Provided data:
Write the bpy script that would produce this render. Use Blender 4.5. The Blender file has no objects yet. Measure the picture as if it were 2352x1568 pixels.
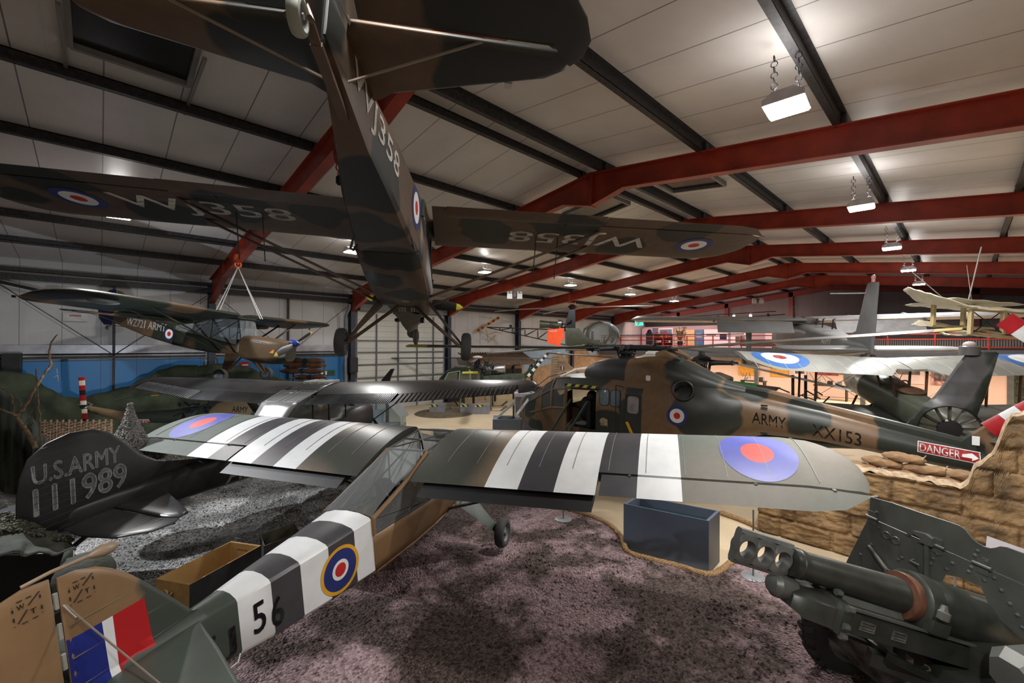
import bpy, bmesh, math, random
from math import sin, cos, pi, radians as rad, sqrt, atan2, hypot
from mathutils import Vector, Matrix, noise as mnoise
from mathutils.bvhtree import BVHTree
random.seed(7)
SC = bpy.context.scene
COL = SC.collection

# ---------------------------------------------------------------- camera
EYE = 3.6                                   # camera height on the balcony
YAW, PITCH, ROLL = rad(46.367), rad(.267), rad(.241)
_f = Vector((-sin(YAW), cos(YAW), 0)); _r = Vector((cos(YAW), sin(YAW), 0)); _u = Vector((0, 0, 1))
_fw = _f*cos(PITCH) + _u*sin(PITCH); _u2 = -_f*sin(PITCH) + _u*cos(PITCH)
_rt = _r*cos(ROLL) + _u2*sin(ROLL); _up = -_r*sin(ROLL) + _u2*cos(ROLL)
cam = bpy.data.cameras.new('camera'); cam_o = bpy.data.objects.new('camera', cam); COL.objects.link(cam_o)
cam.sensor_fit = 'HORIZONTAL'; cam.sensor_width = 36; cam.lens = 991.3/2352*36
cam.clip_start = .05; cam.clip_end = 300
m = Matrix.Identity(4)
for i, v in enumerate((_rt, _up, -_fw)):
    for k in range(3): m[k][i] = v[k]
m[0][3], m[1][3], m[2][3] = 0, 0, EYE
cam_o.matrix_world = m
SC.camera = cam_o

# ---------------------------------------------------------------- world, exposure
W = bpy.data.worlds.new('world'); SC.world = W; W.use_nodes = True
W.node_tree.nodes['Background'].inputs[0].default_value = (.6, .7, 1, 1)
W.node_tree.nodes['Background'].inputs[1].default_value = 0.02
vs = SC.view_settings
vs.view_transform = 'Standard'; vs.look = 'None'; vs.gamma = 1; vs.exposure = 0.45; vs.use_curve_mapping = False

# ---------------------------------------------------------------- lights of the hall
LAMP_ROWS = [(-14.64, .30, 6.80, 6), (-1.63, .56, 6.79, 6)]      # x, first y, z of the hanging high-bay lamps
def area(name, loc, power, size, size_y=None, col=(1, .97, .93), target=None, spread=None):
    l = bpy.data.lights.new(name, 'AREA'); l.energy = power; l.color = col
    l.shape = 'RECTANGLE' if size_y else 'SQUARE'; l.size = size
    if size_y: l.size_y = size_y
    if spread: l.spread = spread
    o = bpy.data.objects.new(name, l); COL.objects.link(o); o.location = loc
    if target is not None:
        o.rotation_euler = (Vector(target)-Vector(loc)).to_track_quat('-Z', 'Y').to_euler()
    return o
def spot(name, loc, target, power, angle, blend=.3, col=(1, .97, .95), r=.05):
    l = bpy.data.lights.new(name, 'SPOT'); l.energy = power; l.color = col; l.spot_size = rad(angle); l.spot_blend = blend; l.shadow_soft_size = r
    o = bpy.data.objects.new(name, l); COL.objects.link(o); o.location = loc
    o.rotation_euler = (Vector(target)-Vector(loc)).to_track_quat('-Z', 'Y').to_euler()
    return o
LAMPS = []
for rx, ry, rz, n in LAMP_ROWS:
    for i in range(n):
        LAMPS.append((rx, ry+6*i, rz))
for x, y, z in LAMPS:
    far = min(1.0, .55+.05*max(0, y))
    area('highbay_light', (x, y, z-.12), (120 if y < 1 else 190) if x > -5 else 130, .42, .42)
# third row of the same lamps over the visitors' side of the hall (right of and behind the viewpoint)
for y in (-5.4, 6.56, 18.56):
    area('highbay_light', (5.6, y, 6.6), 130, .42, .42)
# unseen upward lights added above the lamps to brighten the roof sheeting
for x, y, z in LAMPS+[(5.6, -5.4, 6.6), (5.6, 6.56, 6.6), (5.6, 18.56, 6.6)]:
    area('added_roof_fill', (x, y, z+.14), 10, .3, .3, (1, .96, .92), target=(x, y+.001, z+3))
# spots without fixtures, added to brighten the exhibits and shape their shadows
spot('unseen_spot', (-3.4, 9.3, 7.0), (-2.6, 5.3, 1.2), 460, 60, .5)
spot('unseen_spot', (1.2, -1.2, 6.6), (1.5, 4.6, 1.2), 800, 62, .5)
spot('unseen_spot', (-10.5, .5, 1.9), (-22, 2.0, 3.9), 420, 75, .25, (.86, .92, 1))  # bluish wall spot, inferred from aircraft shadows thrown up the wall
spot('unseen_spot', (-1.2, -1.6, 6.6), (-4.3, 1.0, 1.3), 420, 46, .5)
spot('unseen_spot', (-12.5, -2.2, 6.6), (-7.9, 1.9, 0), 1900, 50, .35, (.95, .97, 1))
spot('unseen_spot', (-3.2, 3.5, 6.9), (-1.6, 10.6, 1.6), 700, 60, .5)
# warm gallery light under and on the mezzanine
for x in (-18.5, -14, -9.5, -5, -.5, 4):
    area('gallery_light', (x, 33.6, 2.55), 170, 2.5, .5, (1, .76, .60))
for x in (-20, -17, -13.5, -10):
    area('gallery_light', (x, 35.4, 5.5), 60, 2.2, .4, (1, .66, .58), target=(x, 38, 4.2))

# ---------------------------------------------------------------- plan helper: metres right of / ahead of the viewpoint -> world
def pl(r, f, z=0.0):
    return Vector((_r.x*r + _f.x*f, _r.y*r + _f.y*f, z))

def at(u, v, d):
    """where a thing seen at photo position u,v stands when it is d metres ahead"""
    return Vector((0, 0, EYE)) + (_fw + _rt*((u-1176)/991.3) - _up*((v-784)/991.3))*d
def ground(u, v, z=0.0):
    r = _fw + _rt*((u-1176)/991.3) - _up*((v-784)/991.3); return Vector((0, 0, EYE)) + r*((z-EYE)/r.z)
# ---------------------------------------------------------------- materials
MATS = {}
def _nt(name):
    m = bpy.data.materials.new(name); m.use_nodes = True
    nt = m.node_tree; b = nt.nodes['Principled BSDF']
    return m, nt, b
def C4(c): return (c[0], c[1], c[2], 1)
def srgb(r, g, b):
    f = lambda v: (v/255/12.92) if v/255 <= .04045 else ((v/255+.055)/1.055)**2.4
    return (f(r), f(g), f(b))
def node(nt, t, **kw):
    n = nt.nodes.new(t)
    for k, v in kw.items(): setattr(n, k, v)
    return n
def mat(name, col, rough=.6, metal=0, var=.12, vscale=4, bump=0, bscale=40, emit=None, espow=1, coat=0, alpha=None, trans=0, spec=.5):
    if name in MATS: return MATS[name]
    m, nt, b = _nt(name); L = nt.links.new
    b.inputs['Roughness'].default_value = rough; b.inputs['Metallic'].default_value = metal
    b.inputs['Base Color'].default_value = C4(col)
    b.inputs['Specular IOR Level'].default_value = spec
    if coat: b.inputs['Coat Weight'].default_value = coat; b.inputs['Coat Roughness'].default_value = .15
    tc = node(nt, 'ShaderNodeTexCoord')
    if var:
        n = node(nt, 'ShaderNodeTexNoise'); n.inputs['Scale'].default_value = vscale; n.inputs['Detail'].default_value = 6
        L(tc.outputs['Object'], n.inputs['Vector'])
        r = node(nt, 'ShaderNodeValToRGB'); e = r.color_ramp.elements
        e[0].position = .3; e[0].color = C4([max(0, c*(1-var*1.6)) for c in col]); e[1].position = .72; e[1].color = C4([min(1, c*(1+var)) for c in col])
        L(n.outputs['Fac'], r.inputs['Fac']); L(r.outputs['Color'], b.inputs['Base Color'])
    if bump:
        n2 = node(nt, 'ShaderNodeTexNoise'); n2.inputs['Scale'].default_value = bscale; n2.inputs['Detail'].default_value = 4
        L(tc.outputs['Object'], n2.inputs['Vector'])
        bp = node(nt, 'ShaderNodeBump'); bp.inputs['Strength'].default_value = bump; bp.inputs['Distance'].default_value = .02
        L(n2.outputs['Fac'], bp.inputs['Height']); L(bp.outputs['Normal'], b.inputs['Normal'])
    if emit:
        b.inputs['Emission Color'].default_value = C4(emit); b.inputs['Emission Strength'].default_value = espow
    if trans:
        b.inputs['Transmission Weight'].default_value = trans
    MATS[name] = m
    return m
def camo(name, cols, scale=.55, th=.5, soft=.015, seed=0, rough=.55, dirt=.15, ribs=None, ribaxis=1, spec=.5, third=None, th3=.62):
    """large hard-edged disruptive patches in the thing's own coordinates"""
    if name in MATS: return MATS[name]
    m, nt, b = _nt(name); L = nt.links.new
    b.inputs['Roughness'].default_value = rough; b.inputs['Specular IOR Level'].default_value = spec
    tc = node(nt, 'ShaderNodeTexCoord'); mp = node(nt, 'ShaderNodeMapping'); mp.inputs['Location'].default_value = (seed*3.1, seed*1.7, seed*.9)
    L(tc.outputs['Object'], mp.inputs['Vector'])
    n = node(nt, 'ShaderNodeTexNoise'); n.inputs['Scale'].default_value = scale; n.inputs['Detail'].default_value = .6
    L(mp.outputs[0], n.inputs['Vector'])
    r = node(nt, 'ShaderNodeValToRGB'); e = r.color_ramp.elements
    e[0].position = th-soft; e[0].color = C4(cols[0]); e[1].position = th+soft; e[1].color = C4(cols[1])
    if third:
        q = e.new(th3-soft); q.color = C4(cols[1]); q = e.new(th3+soft); q.color = C4(third)
    L(n.outputs['Fac'], r.inputs['Fac'])
    d = node(nt, 'ShaderNodeTexNoise'); d.inputs['Scale'].default_value = 7; d.inputs['Detail'].default_value = 8; d.inputs['Roughness'].default_value = .7
    L(tc.outputs['Object'], d.inputs['Vector'])
    dr = node(nt, 'ShaderNodeValToRGB'); dr.color_ramp.elements[0].position = .3; dr.color_ramp.elements[0].color = (1-dirt*1.6,)*3+(1,)
    dr.color_ramp.elements[1].position = .75; dr.color_ramp.elements[1].color = (1+dirt*.3,)*3+(1,)
    L(d.outputs['Fac'], dr.inputs['Fac'])
    mx = node(nt, 'ShaderNodeMix', data_type='RGBA', blend_type='MULTIPLY'); mx.inputs[0].default_value = 1
    L(r.outputs['Color'], mx.inputs[6]); L(dr.outputs['Color'], mx.inputs[7]); L(mx.outputs[2], b.inputs['Base Color'])
    if ribs:
        w = node(nt, 'ShaderNodeTexWave'); w.wave_type = 'BANDS'; w.bands_direction = 'XYZ'[ribaxis]; w.inputs['Scale'].default_value = ribs; w.inputs['Distortion'].default_value = 0
        L(tc.outputs['Object'], w.inputs['Vector'])
        wr = node(nt, 'ShaderNodeValToRGB'); wr.color_ramp.elements[0].position = .93; wr.color_ramp.elements[1].position = .99
        L(w.outputs['Color'], wr.inputs['Fac'])
        bp = node(nt, 'ShaderNodeBump'); bp.inputs['Strength'].default_value = .35; bp.inputs['Distance'].default_value = .02
        L(wr.outputs['Color'], bp.inputs['Height']); L(bp.outputs['Normal'], b.inputs['Normal'])
    MATS[name] = m
    return m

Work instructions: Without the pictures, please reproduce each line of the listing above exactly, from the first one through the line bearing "COL = SC.collection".

Correct result:
Write the bpy script that would produce this render. Use Blender 4.5. The Blender file has no objects yet. Measure the picture as if it were 2352x1568 pixels.
import bpy, bmesh, math, random
from math import sin, cos, pi, radians as rad, sqrt, atan2, hypot
from mathutils import Vector, Matrix, noise as mnoise
from mathutils.bvhtree import BVHTree
random.seed(7)
SC = bpy.context.scene
COL = SC.collection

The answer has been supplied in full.